The reversing clause doesn't, but the law does.
It's "declared" specifically in the Act, here:
(1)Notwithstanding the provisions of subsection (a)(1)(A), a person who has lawfully obtained the right to use a copy of a computer program may circumvent a technological measure that effectively controls access to a particular portion of that program for the sole purpose of identifying and analyzing those elements of the program that are necessary to achieve interoperability of an independently created computer program with other programs, and that have not previously been readily available to the person engaging in the circumvention, to the extent any such acts of identification and analysis do not constitute infringement under this title.

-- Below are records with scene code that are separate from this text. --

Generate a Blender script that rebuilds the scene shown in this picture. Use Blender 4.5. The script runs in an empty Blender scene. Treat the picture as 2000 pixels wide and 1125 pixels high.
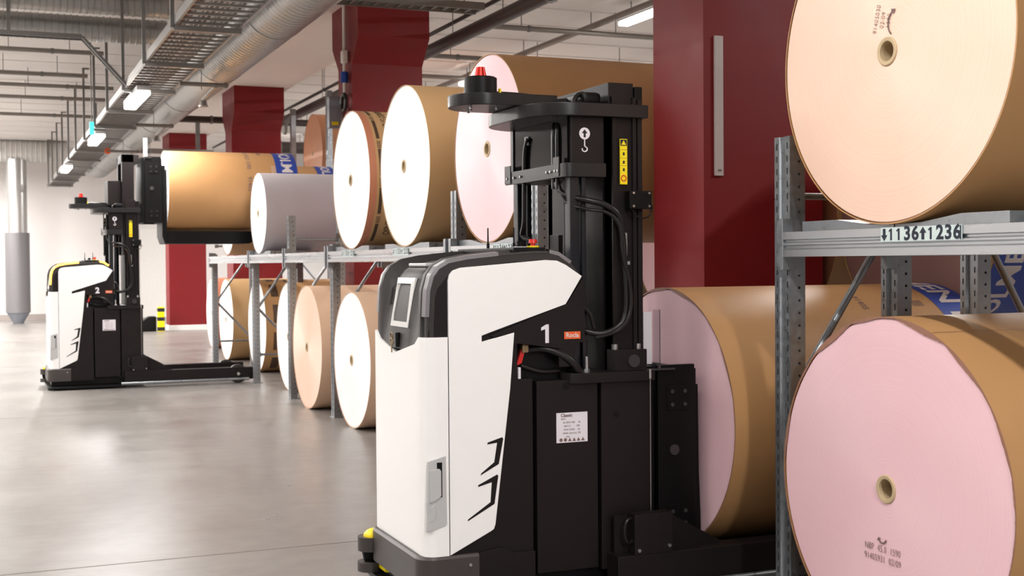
import bpy, bmesh, math, random
from mathutils import Vector, Matrix
R_ = random.Random(7)
PI = math.pi
sc = bpy.context.scene
C = sc.collection

# ------------------------------------------------------------------ camera, world, lights, exposure
def setup_camera():
    f, yaw, pit, roll, h = 2453.4, 0.3967, 0.0206, 0.0078, 1.475
    cam = bpy.data.cameras.new('camera')
    cam.sensor_width = 36.0
    cam.lens = 36.0 * f / 2000.0
    cam.clip_end = 200
    cam.dof.use_dof = True
    cam.dof.focus_distance = 4.9
    cam.dof.aperture_fstop = 7.0
    o = bpy.data.objects.new('camera', cam)
    C.objects.link(o)
    fwd = Vector((math.sin(yaw) * math.cos(pit), math.cos(yaw) * math.cos(pit), -math.sin(pit)))
    right = Vector((math.cos(yaw), -math.sin(yaw), 0))
    up = right.cross(fwd)
    r2 = right * math.cos(roll) + up * math.sin(roll) * -1
    u2 = right * math.sin(roll) + up * math.cos(roll)
    m = Matrix.Identity(4)
    for i in range(3):
        m[i][0] = r2[i]; m[i][1] = u2[i]; m[i][2] = -fwd[i]
    m[2][3] = h
    o.matrix_world = m
    sc.camera = o
setup_camera()
w = bpy.data.worlds.new('world'); sc.world = w; w.use_nodes = True
w.node_tree.nodes['Background'].inputs[0].default_value = (0.97, 0.98, 1.0, 1)
w.node_tree.nodes['Background'].inputs[1].default_value = 0.32
sc.view_settings.view_transform = 'Standard'
sc.view_settings.look = 'None'
sc.view_settings.exposure = 0.28
sc.view_settings.gamma = 1.0
sc.view_settings.use_curve_mapping = False
LAMP_W = 150.0        # hall luminaires, watts each
UPLIGHT = 0.3        # power share of the upward lamps added in the left rows
LAMP_COL = (1.0, 0.978, 0.955)

# ------------------------------------------------------------------ helpers: materials
def srgb(r, g, b):
    f = lambda c: (c / 255 / 12.92) if c / 255 <= 0.04045 else ((c / 255 + 0.055) / 1.055) ** 2.4
    return (f(r), f(g), f(b), 1)

def mat(name, col, rough=0.5, metal=0.0, var=0.06, scale=14.0, bump=0.0, bscale=60.0, stretch=None,
        spec=0.5, emis=None, estr=0.0, alpha=None, trans=0.0, rvar=0.0, coat=0.0):
    m = bpy.data.materials.new(name); m.use_nodes = True
    nt = m.node_tree; N = nt.nodes; L = nt.links
    b = N['Principled BSDF']
    b.inputs['Roughness'].default_value = rough
    b.inputs['Metallic'].default_value = metal
    b.inputs['Specular IOR Level'].default_value = spec
    b.inputs['Transmission Weight'].default_value = trans
    b.inputs['Coat Weight'].default_value = coat
    tc = N.new('ShaderNodeTexCoord')
    mp = N.new('ShaderNodeMapping'); L.new(tc.outputs['Object'], mp.inputs[0])
    if stretch: mp.inputs['Scale'].default_value = stretch
    no = N.new('ShaderNodeTexNoise'); no.inputs['Scale'].default_value = scale; no.inputs['Detail'].default_value = 5
    L.new(mp.outputs[0], no.inputs['Vector'])
    cr = N.new('ShaderNodeMix'); cr.data_type = 'RGBA'
    cr.inputs[6].default_value = tuple(c * (1 - var) for c in col[:3]) + (1,)
    cr.inputs[7].default_value = tuple(min(1, c * (1 + var)) for c in col[:3]) + (1,)
    L.new(no.outputs[0], cr.inputs[0]); L.new(cr.outputs[2], b.inputs['Base Color'])
    if rvar:
        mr = N.new('ShaderNodeMapRange'); mr.inputs[3].default_value = max(0.02, rough - rvar); mr.inputs[4].default_value = rough + rvar
        mr.inputs[1].default_value = 0.3; mr.inputs[2].default_value = 0.7
        L.new(no.outputs[0], mr.inputs[0]); L.new(mr.outputs[0], b.inputs['Roughness'])
    if bump:
        n2 = N.new('ShaderNodeTexNoise'); n2.inputs['Scale'].default_value = bscale; n2.inputs['Detail'].default_value = 3
        L.new(mp.outputs[0], n2.inputs['Vector'])
        bp = N.new('ShaderNodeBump'); bp.inputs['Strength'].default_value = bump; bp.inputs['Distance'].default_value = 0.004
        L.new(n2.outputs[0], bp.inputs['Height']); L.new(bp.outputs[0], b.inputs['Normal'])
    if emis:
        b.inputs['Emission Color'].default_value = emis; b.inputs['Emission Strength'].default_value = estr
    return m

def mat_paper(name, col, col2, rough=0.5, ring=140.0, aniso=0.85):
    """wound paper end: fine rings around the core, lathe-like sheen"""
    m = bpy.data.materials.new(name); m.use_nodes = True
    nt = m.node_tree; N = nt.nodes; L = nt.links; b = N['Principled BSDF']
    tc = N.new('ShaderNodeTexCoord'); sx = N.new('ShaderNodeSeparateXYZ'); L.new(tc.outputs['Object'], sx.inputs[0])
    cb = N.new('ShaderNodeCombineXYZ'); L.new(sx.outputs[1], cb.inputs[0]); L.new(sx.outputs[2], cb.inputs[1])
    ln = N.new('ShaderNodeVectorMath'); ln.operation = 'LENGTH'; L.new(cb.outputs[0], ln.inputs[0])
    no = N.new('ShaderNodeTexNoise'); no.noise_dimensions = '1D'; no.inputs['Scale'].default_value = ring; no.inputs['Detail'].default_value = 6
    L.new(ln.outputs['Value'], no.inputs['W'])
    n2 = N.new('ShaderNodeTexNoise'); n2.inputs['Scale'].default_value = 3.0; n2.inputs['Detail'].default_value = 4; L.new(tc.outputs['Object'], n2.inputs['Vector'])
    ad = N.new('ShaderNodeMath'); ad.operation = 'ADD'; L.new(no.outputs[0], ad.inputs[0]); L.new(n2.outputs[0], ad.inputs[1])
    mr = N.new('ShaderNodeMapRange'); mr.inputs[1].default_value = 0.7; mr.inputs[2].default_value = 1.3; L.new(ad.outputs[0], mr.inputs[0])
    mx = N.new('ShaderNodeMix'); mx.data_type = 'RGBA'; mx.inputs[6].default_value = col; mx.inputs[7].default_value = col2
    L.new(mr.outputs[0], mx.inputs[0]); L.new(mx.outputs[2], b.inputs['Base Color'])
    b.inputs['Roughness'].default_value = rough
    b.inputs['Anisotropic'].default_value = aniso
    tg = N.new('ShaderNodeTangent'); tg.direction_type = 'RADIAL'; tg.axis = 'X'; L.new(tg.outputs[0], b.inputs['Tangent'])
    b.inputs['Specular IOR Level'].default_value = 0.5
    bp = N.new('ShaderNodeBump'); bp.inputs['Strength'].default_value = 0.05; bp.inputs['Distance'].default_value = 0.002
    L.new(no.outputs[0], bp.inputs['Height']); L.new(bp.outputs[0], b.inputs['Normal'])
    return m

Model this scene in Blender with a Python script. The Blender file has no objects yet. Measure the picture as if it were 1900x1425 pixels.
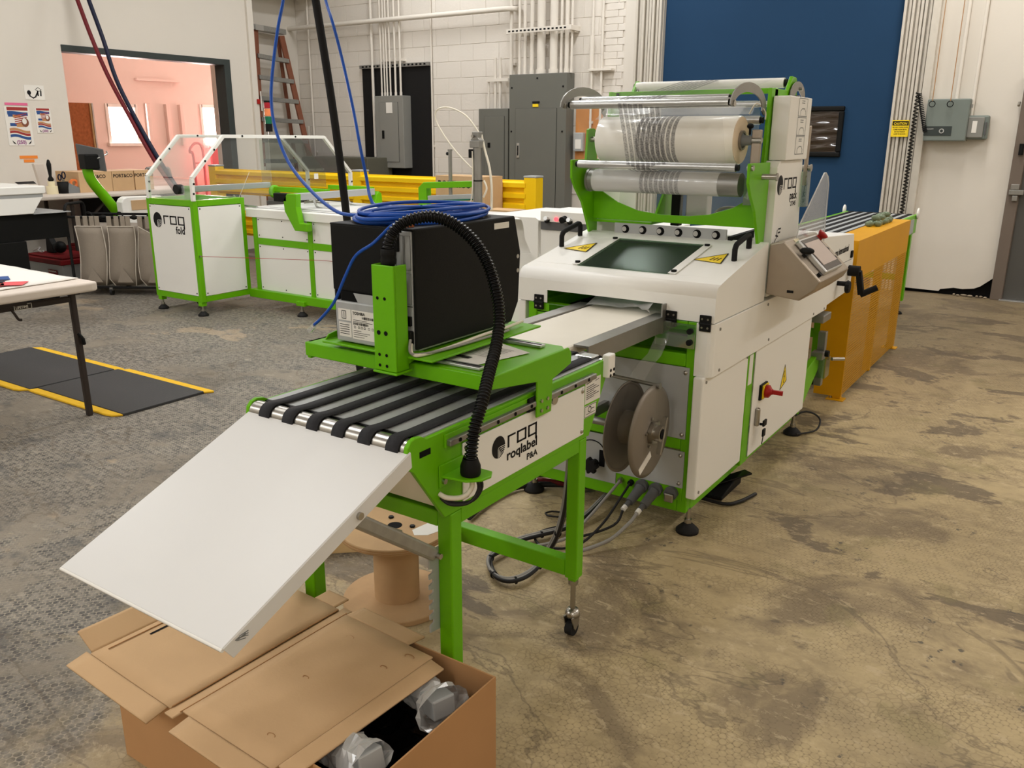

(2)Notwithstanding the provisions of subsections (a)(2) and (b), a person may develop and employ technological means to circumvent a technological measure, or to circumvent protection afforded by a technological measure, in order to enable the identification and analysis under paragraph (1), or for the purpose of enabling interoperability of an independently created computer program with other programs, if such means are necessary to achieve such interoperability, to the extent that doing so does not constitute infringement under this title.
(3)The information acquired through the acts permitted under paragraph (1), and the means permitted under paragraph (2), may be made available to others if the person referred to in paragraph (1) or (2), as the case may be, provides such information or means solely for the purpose of enabling interoperability of an independently created computer program with other programs, and to the extent that doing so does not constitute infringement under this title or violate applicable law other than this section.
Let's say your interpretation holds water even though I, and the EFF in their handbook [https://www.eff.org/pages/unintended-consequences-fifteen-ye...], and the US legal system just a few months ago [https://www.pearlcohen.com/court-upholds-dmcas-anti-circumve...], do not believe is correct. (It's easy to be an armchair lawyer - if you read the first amendment out of context, threatening to kill someone seems protected.)
Nintendo may potentially argue that yes, you are completely right. You have the right to interoperability, in the sense that you are allowed to make a device which physically takes Switch cards, decrypts them, plays them, from the original card, does not copy it to storage media of any kind, and does not allow the user any semblance of a DRM bypass, or any way to resell the original card while maintaining a copy. Interoperability is for building CD players, not CD rippers.
EDIT TO REPLY FOR "POSTING TOO FAST": Section 117 is very clever, except there's one problem: It was created in 1980, before the DMCA. Thus, if there is a conflict between the DMCA and Section 117, the DMCA is likely to receive the benefit of the doubt. As such, Section 117 is only effective for demonstrating the legality of copying non encrypted programs, or (as an actual lawyer put it), copying a program with the DRM remaining intact, as useless as that is.
Combine my point about interoperability in the courtroom + Section 117 likely being overruled by Section 1201 of the later DMCA which is extremely restrictive on bypassing "technological protection measures" copied or not, and it's not a clear win.